**Given request**. Omit every picture and return the rest of the data unaltered.

**Data shown**.
------------------------------------------------------------

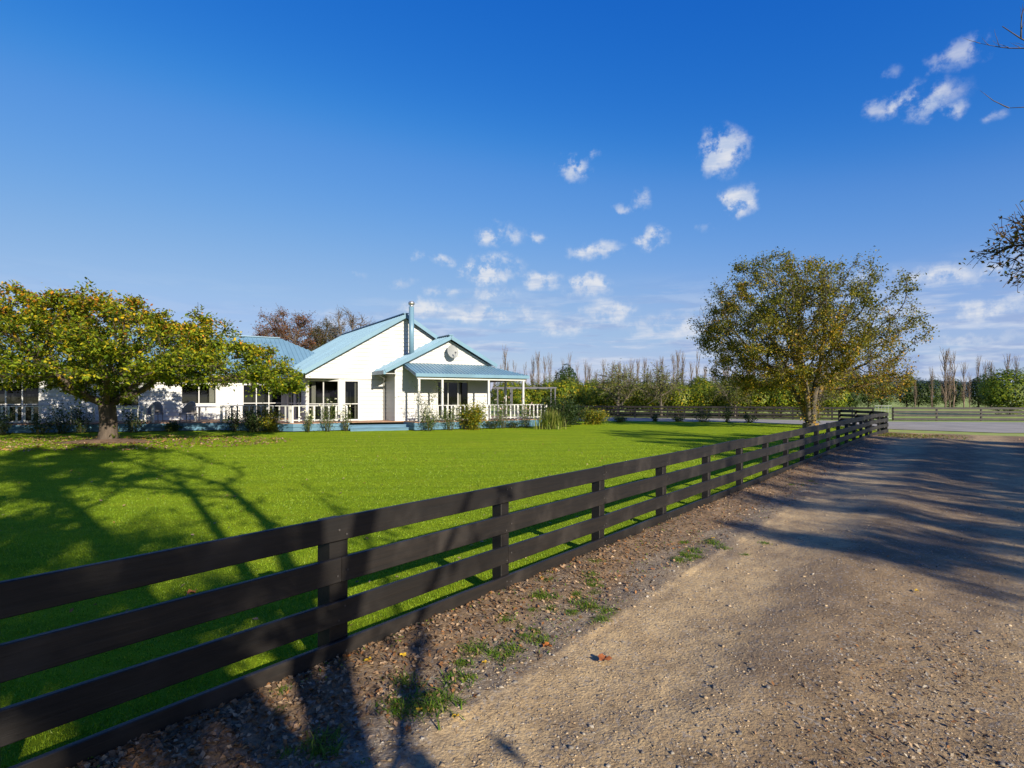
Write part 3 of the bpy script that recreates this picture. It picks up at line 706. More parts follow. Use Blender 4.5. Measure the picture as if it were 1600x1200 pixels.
def joinmesh(parts):
    Vs, Fs, o = [], [], 0
    for V, F in parts: Vs.append(V); Fs.append(F + o); o += len(V)
    return np.concatenate(Vs), [np.concatenate([f for f in Fs if f.shape[1] == k]) for k in sorted({f.shape[1] for f in Fs})]

def colonize(attr, nodes, parents, step=.3, di=2.5, dk=.5, iters=90, trop=(0, 0, .05), jit=.12, seed=1):
    r = np.random.default_rng(seed); A_ = np.asarray(attr, float); N_ = [np.asarray(p, float) for p in nodes]; par = list(parents)
    best = np.full(len(A_), 1e9); bi = np.zeros(len(A_), int); alive = np.ones(len(A_), bool); seen = 0; cnt = {}
    for it in range(iters):
        new = np.array(N_[seen:])
        if len(new):
            D = np.linalg.norm(A_[:, None] - new[None], axis=2); j = D.argmin(1); dd = D[np.arange(len(A_)), j]; u = dd < best
            best[u] = dd[u]; bi[u] = j[u] + seen; seen = len(N_)
        alive &= best > dk
        idx = np.where(alive & (best < di))[0]
        if len(idx) == 0:
            idx = np.where(alive)[0]
            if len(idx) == 0: break
            idx = idx[np.argsort(best[idx])[:3]]
        acc = {}
        for i in idx:
            v = A_[i] - N_[bi[i]]; acc.setdefault(bi[i], []).append(v / (np.linalg.norm(v) + 1e-9))
        for k, vs in acc.items():
            if cnt.get(k, 0) >= 4: continue
            d = np.mean(vs, 0) + np.array(trop) + r.normal(0, jit, 3)
            if par[k] >= 0:
                pd = N_[k] - N_[par[k]]; d = d + .35 * pd / (np.linalg.norm(pd) + 1e-9)
            d /= np.linalg.norm(d) + 1e-9; N_.append(N_[k] + d * step); par.append(k); cnt[k] = cnt.get(k, 0) + 1
    return np.array(N_), np.array(par)

def radii(par, tip=.006, e=2.3, base=.3):
    n = len(par); acc = np.zeros(n); r = np.zeros(n)
    for i in range(n - 1, -1, -1):
        r[i] = max(tip, acc[i] ** (1 / e)) if acc[i] > 0 else tip
        if par[i] >= 0: acc[par[i]] += r[i] ** e
    return tip + (r - tip) * (base - tip) / max(r[0] - tip, 1e-6)

def wood_mesh(N_, par, r, name, flare=None):
    c = np.where(par >= 0)[0]; p = par[c]; R0 = r[p].copy(); R1 = r[c].copy()
    R0 = np.minimum(R0, R1 * 1.35 + .004)
    if flare is not None:
        for a, b_ in ((R0, N_[p]), (R1, N_[c])): a *= 1 + flare * np.exp(-b_[:, 2] / .28)
    big = R0 > .07; mid = (~big) & (R0 > .02); sm = ~(big | mid); parts = []
    for msk, k in ((big, 12), (mid, 6), (sm, 3)):
        if msk.any(): parts.append(frusta(N_[p][msk], N_[c][msk] + (N_[c] - N_[p])[msk] * .06, R0[msk], R1[msk], k))
    V, F = joinmesh(parts)
    return npmesh(name, V, F, True)

def leaf_mesh(C, size, cols, name, seed=0, up=.5, droop=.3, aspect=.55, weights=None):
    """C: leaf centres. one folded diamond per leaf"""
    r = np.random.default_rng(seed); n = len(C)
    nrm = r.normal(0, 1, (n, 3)); nrm[:, 2] = np.abs(nrm[:, 2]) + up * 1.5; nrm /= np.linalg.norm(nrm, axis=1, keepdims=True)
    ax = r.normal(0, 1, (n, 3)); ax[:, 2] -= droop * 2; ax -= nrm * (ax * nrm).sum(1, keepdims=True); ax /= np.linalg.norm(ax, axis=1, keepdims=True) + 1e-9
    sd = np.cross(nrm, ax); s = size * r.uniform(.65, 1.25, (n, 1)); wd = s * aspect * .5
    V = np.stack([C - ax * s * .5, C + sd * wd + nrm * wd * .35 - ax * s * .04, C + ax * s * .5, C - sd * wd + nrm * wd * .35 - ax * s * .04], 1).reshape(-1, 3)
    b_ = np.arange(n)[:, None] * 4; F = np.concatenate([b_ + np.array([[0, 1, 2]]), b_ + np.array([[0, 2, 3]])])
    cols = np.asarray(cols, float)
    t_ = cols if len(cols) == n and cols.ndim == 2 else cols[r.choice(len(cols), n, p=weights)]
    t_ = t_ * r.uniform(.75, 1.25, (n, 1))
    return npmesh(name, V, F, False, np.repeat(t_, 4, 0))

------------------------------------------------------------

**Response to the exercise**.
Write part 3 of the bpy script that recreates this picture. It picks up at line 706. More parts follow. Use Blender 4.5. Measure the picture as if it were 1600x1200 pixels.
def joinmesh(parts):
    Vs, Fs, o = [], [], 0
    for V, F in parts: Vs.append(V); Fs.append(F + o); o += len(V)
    return np.concatenate(Vs), [np.concatenate([f for f in Fs if f.shape[1] == k]) for k in sorted({f.shape[1] for f in Fs})]

def colonize(attr, nodes, parents, step=.3, di=2.5, dk=.5, iters=90, trop=(0, 0, .05), jit=.12, seed=1):
    r = np.random.default_rng(seed); A_ = np.asarray(attr, float); N_ = [np.asarray(p, float) for p in nodes]; par = list(parents)
    best = np.full(len(A_), 1e9); bi = np.zeros(len(A_), int); alive = np.ones(len(A_), bool); seen = 0; cnt = {}
    for it in range(iters):
        new = np.array(N_[seen:])
        if len(new):
            D = np.linalg.norm(A_[:, None] - new[None], axis=2); j = D.argmin(1); dd = D[np.arange(len(A_)), j]; u = dd < best
            best[u] = dd[u]; bi[u] = j[u] + seen; seen = len(N_)
        alive &= best > dk
        idx = np.where(alive & (best < di))[0]
        if len(idx) == 0:
            idx = np.where(alive)[0]
            if len(idx) == 0: break
            idx = idx[np.argsort(best[idx])[:3]]
        acc = {}
        for i in idx:
            v = A_[i] - N_[bi[i]]; acc.setdefault(bi[i], []).append(v / (np.linalg.norm(v) + 1e-9))
        for k, vs in acc.items():
            if cnt.get(k, 0) >= 4: continue
            d = np.mean(vs, 0) + np.array(trop) + r.normal(0, jit, 3)
            if par[k] >= 0:
                pd = N_[k] - N_[par[k]]; d = d + .35 * pd / (np.linalg.norm(pd) + 1e-9)
            d /= np.linalg.norm(d) + 1e-9; N_.append(N_[k] + d * step); par.append(k); cnt[k] = cnt.get(k, 0) + 1
    return np.array(N_), np.array(par)

def radii(par, tip=.006, e=2.3, base=.3):
    n = len(par); acc = np.zeros(n); r = np.zeros(n)
    for i in range(n - 1, -1, -1):
        r[i] = max(tip, acc[i] ** (1 / e)) if acc[i] > 0 else tip
        if par[i] >= 0: acc[par[i]] += r[i] ** e
    return tip + (r - tip) * (base - tip) / max(r[0] - tip, 1e-6)

def wood_mesh(N_, par, r, name, flare=None):
    c = np.where(par >= 0)[0]; p = par[c]; R0 = r[p].copy(); R1 = r[c].copy()
    R0 = np.minimum(R0, R1 * 1.35 + .004)
    if flare is not None:
        for a, b_ in ((R0, N_[p]), (R1, N_[c])): a *= 1 + flare * np.exp(-b_[:, 2] / .28)
    big = R0 > .07; mid = (~big) & (R0 > .02); sm = ~(big | mid); parts = []
    for msk, k in ((big, 12), (mid, 6), (sm, 3)):
        if msk.any(): parts.append(frusta(N_[p][msk], N_[c][msk] + (N_[c] - N_[p])[msk] * .06, R0[msk], R1[msk], k))
    V, F = joinmesh(parts)
    return npmesh(name, V, F, True)

def leaf_mesh(C, size, cols, name, seed=0, up=.5, droop=.3, aspect=.55, weights=None):
    """C: leaf centres. one folded diamond per leaf"""
    r = np.random.default_rng(seed); n = len(C)
    nrm = r.normal(0, 1, (n, 3)); nrm[:, 2] = np.abs(nrm[:, 2]) + up * 1.5; nrm /= np.linalg.norm(nrm, axis=1, keepdims=True)
    ax = r.normal(0, 1, (n, 3)); ax[:, 2] -= droop * 2; ax -= nrm * (ax * nrm).sum(1, keepdims=True); ax /= np.linalg.norm(ax, axis=1, keepdims=True) + 1e-9
    sd = np.cross(nrm, ax); s = size * r.uniform(.65, 1.25, (n, 1)); wd = s * aspect * .5
    V = np.stack([C - ax * s * .5, C + sd * wd + nrm * wd * .35 - ax * s * .04, C + ax * s * .5, C - sd * wd + nrm * wd * .35 - ax * s * .04], 1).reshape(-1, 3)
    b_ = np.arange(n)[:, None] * 4; F = np.concatenate([b_ + np.array([[0, 1, 2]]), b_ + np.array([[0, 2, 3]])])
    cols = np.asarray(cols, float)
    t_ = cols if len(cols) == n and cols.ndim == 2 else cols[r.choice(len(cols), n, p=weights)]
    t_ = t_ * r.uniform(.75, 1.25, (n, 1))
    return npmesh(name, V, F, False, np.repeat(t_, 4, 0))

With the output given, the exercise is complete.